As the single-family housing market began to tank last year, many developers expected construction costs for apartments to drop. But prices for labor and materials are still rising faster than inflation, and that pace of growth shows no signs of letting up, experts say.

“It’s killing us,” said Mike Costa, president of Simpson Housing Solutions, an affordable housing developer based in Long Beach, Calif. Several of Simpson’s projects ran as much as 15 percent over their construction budgets. The company now budgets for cost increases of 10 percent or more a year.

Rising construction costs are especially hard on affordable housing developers like Simpson. Many market-rate rental developers benefited this year and last from rising rents that helped them cover higher construction costs.
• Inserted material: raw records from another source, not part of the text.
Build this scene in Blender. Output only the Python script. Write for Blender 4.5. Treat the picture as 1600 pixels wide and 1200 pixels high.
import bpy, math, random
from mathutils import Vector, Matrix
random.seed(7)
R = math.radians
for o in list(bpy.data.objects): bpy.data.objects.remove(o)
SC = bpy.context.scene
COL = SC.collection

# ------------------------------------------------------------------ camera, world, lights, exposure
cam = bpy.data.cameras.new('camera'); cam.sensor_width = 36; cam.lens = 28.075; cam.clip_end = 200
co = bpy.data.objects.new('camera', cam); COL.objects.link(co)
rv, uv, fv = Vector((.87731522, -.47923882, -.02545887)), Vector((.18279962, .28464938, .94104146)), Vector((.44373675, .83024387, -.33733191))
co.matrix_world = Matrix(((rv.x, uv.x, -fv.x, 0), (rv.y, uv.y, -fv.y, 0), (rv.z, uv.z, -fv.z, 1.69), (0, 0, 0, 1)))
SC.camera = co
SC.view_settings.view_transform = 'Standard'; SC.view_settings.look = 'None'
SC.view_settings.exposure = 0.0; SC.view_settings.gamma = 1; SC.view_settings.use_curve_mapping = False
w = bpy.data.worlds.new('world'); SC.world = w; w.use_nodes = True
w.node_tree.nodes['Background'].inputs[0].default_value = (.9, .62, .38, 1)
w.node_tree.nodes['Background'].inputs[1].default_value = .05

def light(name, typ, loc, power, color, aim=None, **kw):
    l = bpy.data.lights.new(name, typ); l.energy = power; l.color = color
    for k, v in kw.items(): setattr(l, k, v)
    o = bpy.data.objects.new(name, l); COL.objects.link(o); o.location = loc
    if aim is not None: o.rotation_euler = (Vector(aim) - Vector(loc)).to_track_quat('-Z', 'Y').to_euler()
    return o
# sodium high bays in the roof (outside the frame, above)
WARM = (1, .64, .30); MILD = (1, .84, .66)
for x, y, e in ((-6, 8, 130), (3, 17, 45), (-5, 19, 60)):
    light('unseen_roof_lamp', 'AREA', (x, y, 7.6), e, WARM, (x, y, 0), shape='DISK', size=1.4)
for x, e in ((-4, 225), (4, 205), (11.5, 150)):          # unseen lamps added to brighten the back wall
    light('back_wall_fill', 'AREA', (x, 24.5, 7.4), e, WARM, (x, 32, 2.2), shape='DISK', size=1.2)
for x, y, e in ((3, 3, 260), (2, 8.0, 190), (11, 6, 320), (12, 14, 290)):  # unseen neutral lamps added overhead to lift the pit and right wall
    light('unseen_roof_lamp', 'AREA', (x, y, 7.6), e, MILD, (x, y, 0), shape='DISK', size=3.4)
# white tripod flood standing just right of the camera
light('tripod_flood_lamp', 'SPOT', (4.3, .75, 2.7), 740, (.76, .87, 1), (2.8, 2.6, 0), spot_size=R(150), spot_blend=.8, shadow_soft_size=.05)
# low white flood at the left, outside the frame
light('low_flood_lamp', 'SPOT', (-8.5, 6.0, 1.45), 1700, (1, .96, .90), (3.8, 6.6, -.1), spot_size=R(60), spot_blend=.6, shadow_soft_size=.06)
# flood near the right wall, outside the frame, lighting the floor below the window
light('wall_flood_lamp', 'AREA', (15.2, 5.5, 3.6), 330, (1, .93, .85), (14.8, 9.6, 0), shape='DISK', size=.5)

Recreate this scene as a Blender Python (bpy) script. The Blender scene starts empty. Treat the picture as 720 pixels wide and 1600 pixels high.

But the rents at affordable housing projects are limited by the local area median income, Costa said. And the major sources of these developers’ capital budgets, like the amount of equity generated by the sale of low-income housing tax credits, have often been set years in advance. When construction costs rise, there is often little room to bring in new money.

The construction cost increases are a bit counter-intuitive. As the housing bubble burst, housing starts dove to reach a seasonally adjusted annual rate of 1.4 million in July, down from 2 million in 2005. That decline represents a decrease in demand for construction materials and labor that would seem likely to dampen prices.

Instead, the cost of new multifamily construction rose 2.7 percent over the 12 months that ended in July, according to information from the U.S. Bureau of Labor Statistics. The increase isn’t as bad as last year’s 8.5 percent jump, but it’s still above inflation as measured by the overall consumer price index, and it’s a huge disappointment to developers who hoped prices would fall.

The problem is that even as demand from the housing industry for materials and labor has shrunk, commercial developers and builders overseas have picked up the slack.

An appetite for metal

The rapid transformation of China into an industrial superpower has fed an insatiable appetite in the world’s most populous country for concrete, steel, and other metals. That’s pushed up prices here in the U.S.—especially for metals like copper, according to developers like Walter Zisette, vice president for Mercy Housing, based in Denver, Colo.

Meantime, U.S. developers spent $346.6 billion to construct non-residential projects in June 2007, a 17.4 percent increase from the prior year, according to the most recent numbers from the Commerce Department.

Prevailing Wage Laws May Spread

The New York State Association for Affordable Housing (NYSAFAH) warned its members in May that labor advocates are beginning to pressure state legislators to apply prevailing wage regulations to affordable housing projects.

The regulations dictate that builders of public works who receive certain kinds of subsidy must pay construction workers prevailing wages set by government officials. The wages are often close to local union wages.

Affordable developers, who often do not use union workers, say that prevailing wage laws add up to 30 percent to the cost to develop affordable housing.

The Davis-Bacon Act, the federal prevailing wage law, doesn’t affect developers who use indirect subsidies like low-income housing tax credits.

In California, many affordable housing developers like Simpson Housing Solutions avoid programs like the state housing tax credit, which would trigger the state’s prevailing wage law. Since 2005, California projects that receive federal housing tax credits do not trigger the state law.

In the New York Legislature, no bills pertaining to prevailing wage have yet been proposed, although housing advocates like NYSAFAH are already mobilizing to oppose them if they appear.